WHAT TO WORK ON
Return the lines from the one with "Write the bpy" through the one with "EYE = np.array([0, 0, H])", exactly as they appear and with no pictures.

SUPPLIED RECORDS
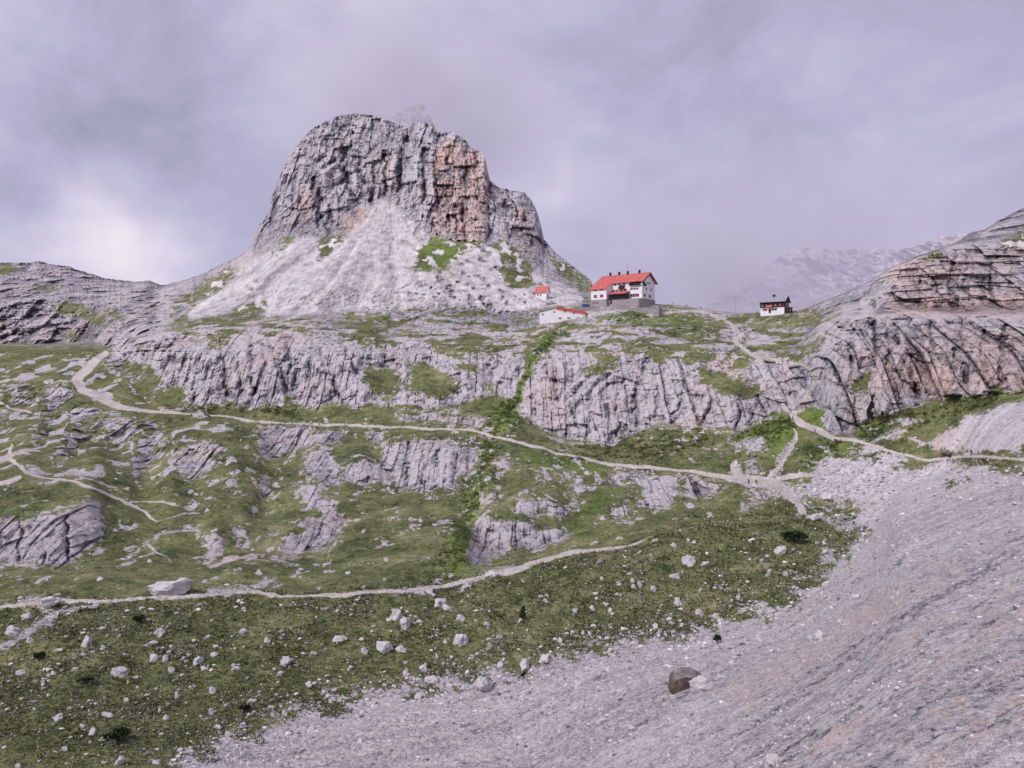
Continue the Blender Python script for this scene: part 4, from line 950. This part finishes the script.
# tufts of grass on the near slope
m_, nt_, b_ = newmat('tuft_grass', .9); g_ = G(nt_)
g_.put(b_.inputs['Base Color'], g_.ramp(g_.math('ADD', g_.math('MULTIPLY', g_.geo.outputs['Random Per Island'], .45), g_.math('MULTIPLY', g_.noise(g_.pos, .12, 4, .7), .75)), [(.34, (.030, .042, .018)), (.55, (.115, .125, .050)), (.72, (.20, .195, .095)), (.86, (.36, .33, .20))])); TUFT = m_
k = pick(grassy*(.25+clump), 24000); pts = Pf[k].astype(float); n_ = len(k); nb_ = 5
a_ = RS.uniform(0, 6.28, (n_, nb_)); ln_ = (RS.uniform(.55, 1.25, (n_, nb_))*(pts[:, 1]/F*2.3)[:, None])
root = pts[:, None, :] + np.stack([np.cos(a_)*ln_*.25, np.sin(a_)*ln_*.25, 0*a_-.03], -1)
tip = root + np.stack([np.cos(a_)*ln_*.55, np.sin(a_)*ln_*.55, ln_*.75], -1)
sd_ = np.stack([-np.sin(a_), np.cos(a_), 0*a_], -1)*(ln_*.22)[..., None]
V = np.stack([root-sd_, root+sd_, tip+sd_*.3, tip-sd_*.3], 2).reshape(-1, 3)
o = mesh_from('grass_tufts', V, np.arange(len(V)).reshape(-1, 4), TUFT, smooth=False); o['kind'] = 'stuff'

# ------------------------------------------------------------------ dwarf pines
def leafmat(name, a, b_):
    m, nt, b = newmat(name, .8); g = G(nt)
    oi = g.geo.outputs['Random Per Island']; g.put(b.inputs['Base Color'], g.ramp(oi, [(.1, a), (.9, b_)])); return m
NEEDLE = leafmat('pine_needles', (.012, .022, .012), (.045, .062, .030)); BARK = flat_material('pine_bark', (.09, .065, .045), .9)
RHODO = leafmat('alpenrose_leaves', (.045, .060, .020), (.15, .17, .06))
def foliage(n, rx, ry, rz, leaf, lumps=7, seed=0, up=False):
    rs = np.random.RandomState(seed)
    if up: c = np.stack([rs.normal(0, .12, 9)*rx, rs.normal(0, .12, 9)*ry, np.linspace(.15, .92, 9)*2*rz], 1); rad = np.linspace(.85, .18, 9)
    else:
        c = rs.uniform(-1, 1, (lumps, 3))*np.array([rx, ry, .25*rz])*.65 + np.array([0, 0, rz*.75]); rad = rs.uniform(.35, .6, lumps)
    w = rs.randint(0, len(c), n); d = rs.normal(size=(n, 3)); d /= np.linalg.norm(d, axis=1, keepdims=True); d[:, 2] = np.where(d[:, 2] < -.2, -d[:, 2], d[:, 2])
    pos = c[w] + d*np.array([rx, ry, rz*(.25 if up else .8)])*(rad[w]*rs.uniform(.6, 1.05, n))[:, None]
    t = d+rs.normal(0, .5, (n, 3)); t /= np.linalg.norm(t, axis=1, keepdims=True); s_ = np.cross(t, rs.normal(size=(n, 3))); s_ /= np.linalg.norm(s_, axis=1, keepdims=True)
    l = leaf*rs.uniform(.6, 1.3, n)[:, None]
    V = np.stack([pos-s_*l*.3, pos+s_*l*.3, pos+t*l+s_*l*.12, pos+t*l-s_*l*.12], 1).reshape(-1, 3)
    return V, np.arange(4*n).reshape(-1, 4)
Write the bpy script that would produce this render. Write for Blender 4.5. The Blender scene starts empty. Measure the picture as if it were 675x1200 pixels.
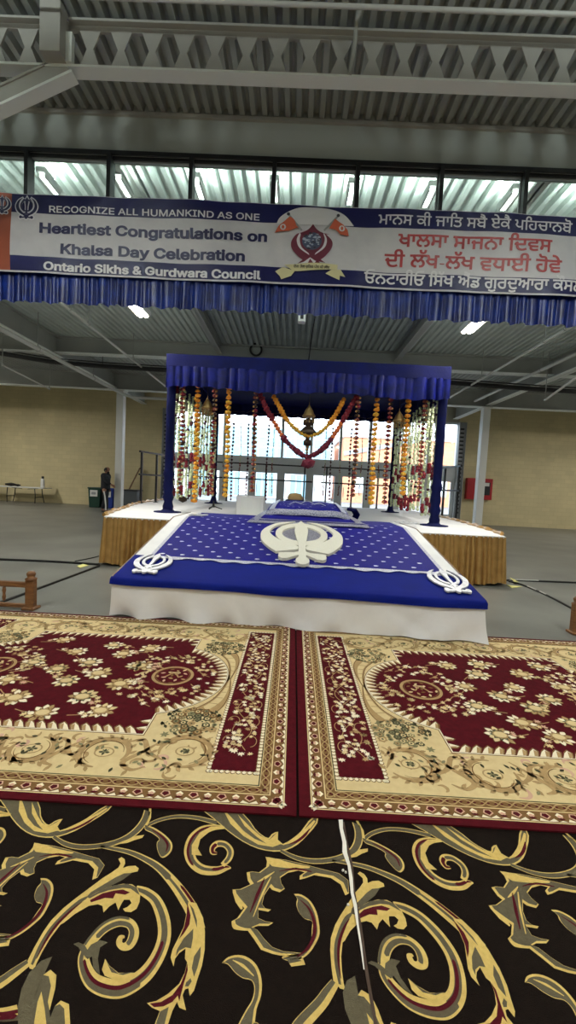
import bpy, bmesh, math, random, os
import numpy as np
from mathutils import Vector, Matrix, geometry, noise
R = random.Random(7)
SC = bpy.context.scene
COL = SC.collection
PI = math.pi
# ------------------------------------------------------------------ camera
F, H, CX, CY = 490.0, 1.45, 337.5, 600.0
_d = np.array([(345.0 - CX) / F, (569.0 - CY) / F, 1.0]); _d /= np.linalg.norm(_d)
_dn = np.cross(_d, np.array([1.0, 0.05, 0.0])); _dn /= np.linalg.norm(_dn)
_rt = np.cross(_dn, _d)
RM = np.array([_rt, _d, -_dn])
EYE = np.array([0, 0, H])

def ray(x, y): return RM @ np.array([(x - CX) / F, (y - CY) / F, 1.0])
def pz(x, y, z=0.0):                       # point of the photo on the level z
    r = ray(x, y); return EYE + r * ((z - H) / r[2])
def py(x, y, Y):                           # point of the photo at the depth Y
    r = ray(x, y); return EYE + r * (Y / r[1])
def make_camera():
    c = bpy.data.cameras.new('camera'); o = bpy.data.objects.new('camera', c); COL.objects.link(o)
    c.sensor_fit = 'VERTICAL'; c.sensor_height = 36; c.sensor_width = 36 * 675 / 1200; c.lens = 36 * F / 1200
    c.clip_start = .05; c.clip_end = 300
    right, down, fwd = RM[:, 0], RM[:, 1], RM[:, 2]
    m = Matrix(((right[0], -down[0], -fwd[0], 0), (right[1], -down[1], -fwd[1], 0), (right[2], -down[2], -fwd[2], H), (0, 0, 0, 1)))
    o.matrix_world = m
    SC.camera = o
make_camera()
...
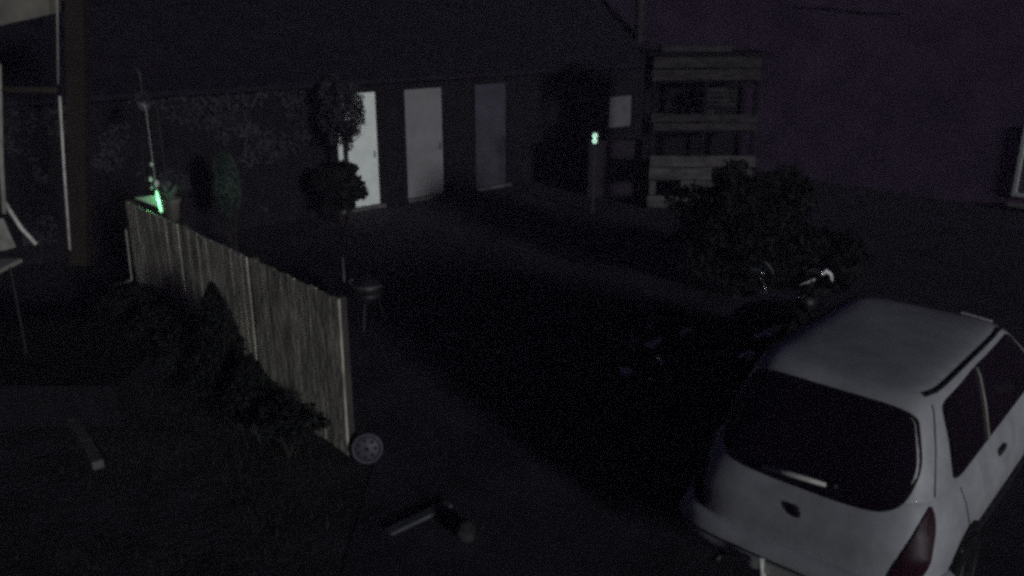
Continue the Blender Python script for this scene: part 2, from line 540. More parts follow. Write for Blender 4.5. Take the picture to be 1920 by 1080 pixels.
---
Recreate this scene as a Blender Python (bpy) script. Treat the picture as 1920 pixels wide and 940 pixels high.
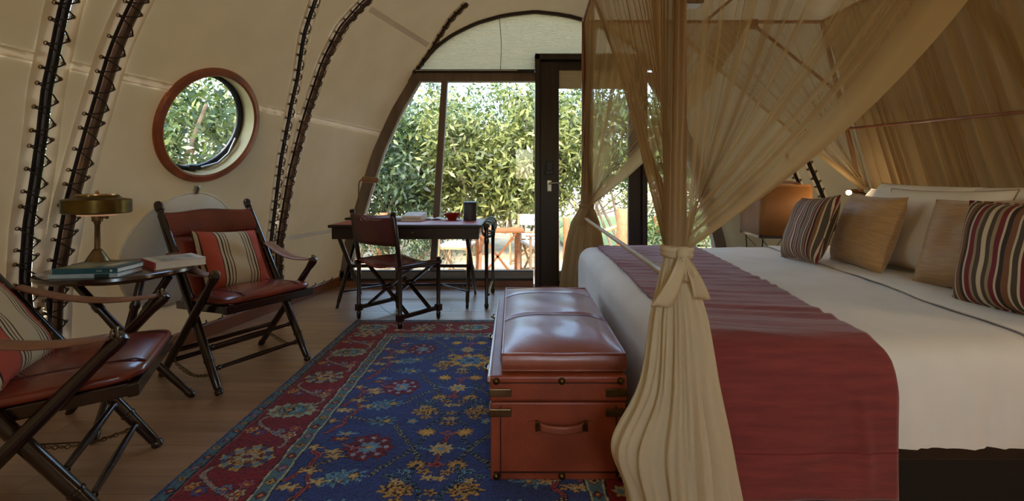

SOLUTION TO THIS PROBLEM
Write the bpy script that would produce this render. Write for Blender 4.5. The Blender scene starts empty. Measure the picture as if it were 675x1200 pixels.
import bpy, bmesh, math, random, os
import numpy as np
from mathutils import Vector, Matrix, geometry, noise
R = random.Random(7)
SC = bpy.context.scene
COL = SC.collection
PI = math.pi
# ------------------------------------------------------------------ camera
F, H, CX, CY = 490.0, 1.45, 337.5, 600.0
_d = np.array([(345.0 - CX) / F, (569.0 - CY) / F, 1.0]); _d /= np.linalg.norm(_d)
_dn = np.cross(_d, np.array([1.0, 0.05, 0.0])); _dn /= np.linalg.norm(_dn)
_rt = np.cross(_dn, _d)
RM = np.array([_rt, _d, -_dn])
EYE = np.array([0, 0, H])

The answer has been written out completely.